Question

If $x = {\log _b}a$, $y = {\log _c}b$ and $z = {\log _a}c$, then find the value of $xyz$.
A. $0$
B. $1$
C. $2$
D. $4$

Answer 1

Hint: First we will rewrite each value of x, y, z with base 10. Then multiply each value to get the value of $xyz$.

Formula Used:
${\log _n}m = \dfrac{{\log m}}{{\log n}}$

Complete step by step solution:
Given that
$x = {\log _b}a$
$y = {\log _c}b$
$z = {\log _a}c$
Here it is asked to find the value of xyz.
We know that
${\log _n}m = \dfrac{{\log m}}{{\log n}}$
That is
$x = {\log _b}a$
$x = \dfrac{{\log a}}{{\log b}}$. . . . . (1)
$y = {\log _c}b$
$y = \dfrac{{\log b}}{{\log c}}$. . . . . (2)
$z = {\log _a}c$
$z = \dfrac{{\log c}}{{\log a}}$. . . . . (3)
Hence the required value can be found as
$xyz = \dfrac{{\log a}}{{\log b}} \times \dfrac{{\log b}}{{\log c}} \times \dfrac{{\log c}}{{\log a}}$. . . . . (from equations (1),(2),(3))
Cancelling out the common terms, we get
$xyz = 1$

Option ‘B’ is correct

Additional information:
There are two types of logarithms.
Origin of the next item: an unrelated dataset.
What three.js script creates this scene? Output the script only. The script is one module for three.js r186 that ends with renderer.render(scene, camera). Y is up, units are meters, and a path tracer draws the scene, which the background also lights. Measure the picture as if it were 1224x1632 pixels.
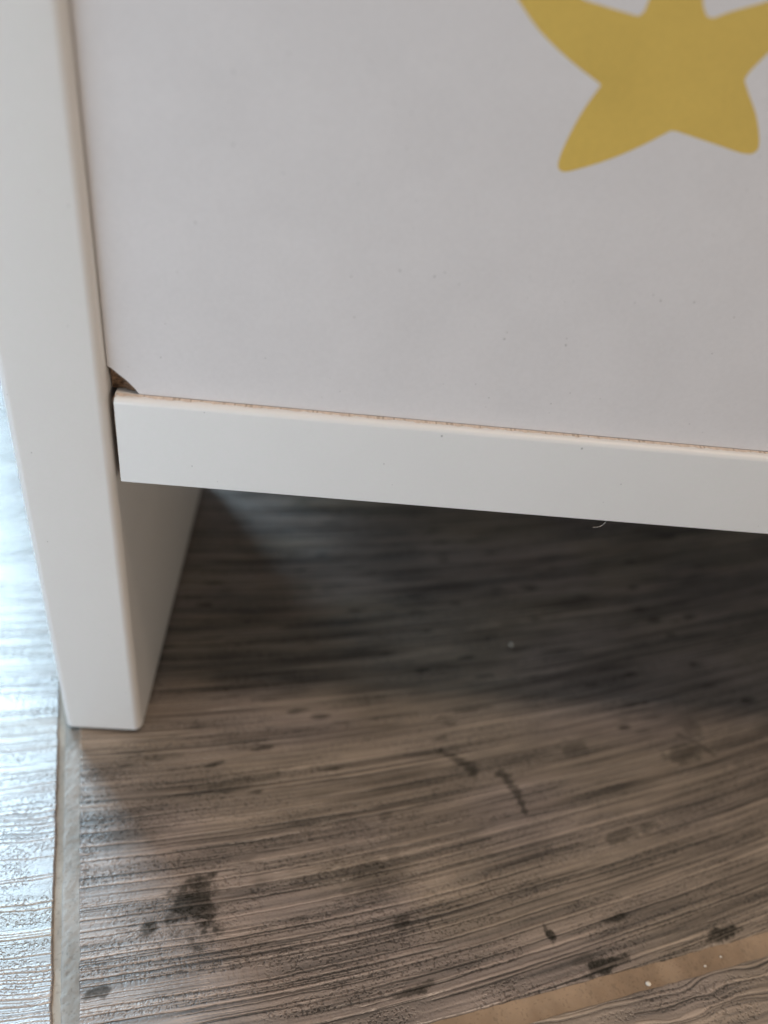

The two types of logarithms are natural logarithm and common logarithm.
The base of the natural logarithm is e. e is known as Euler’s constant.
The base of common logarithm is 10.
There is some property:
1) Power Rule:
${\log _a}{m^n} = n{\log _a}m$
2) Product rule:
${\log _a}\left( {mn} \right) = {\log _a}m + {\log _a}n$
3) Quotient rule:
 ${\log _a}\left( {\dfrac{m}{n}} \right) = {\log _a}m - {\log _a}n$
4) Zero rule:
${\log _a}1 = 0$

Note: Students can get confused while writing the given terms into fractions. Always remember that logarithm is the inverse of the exponential. Start by determining the base, which is represented in the equation by b, the exponent which is y, and the exponential expression which is x in order to solve a logarithm.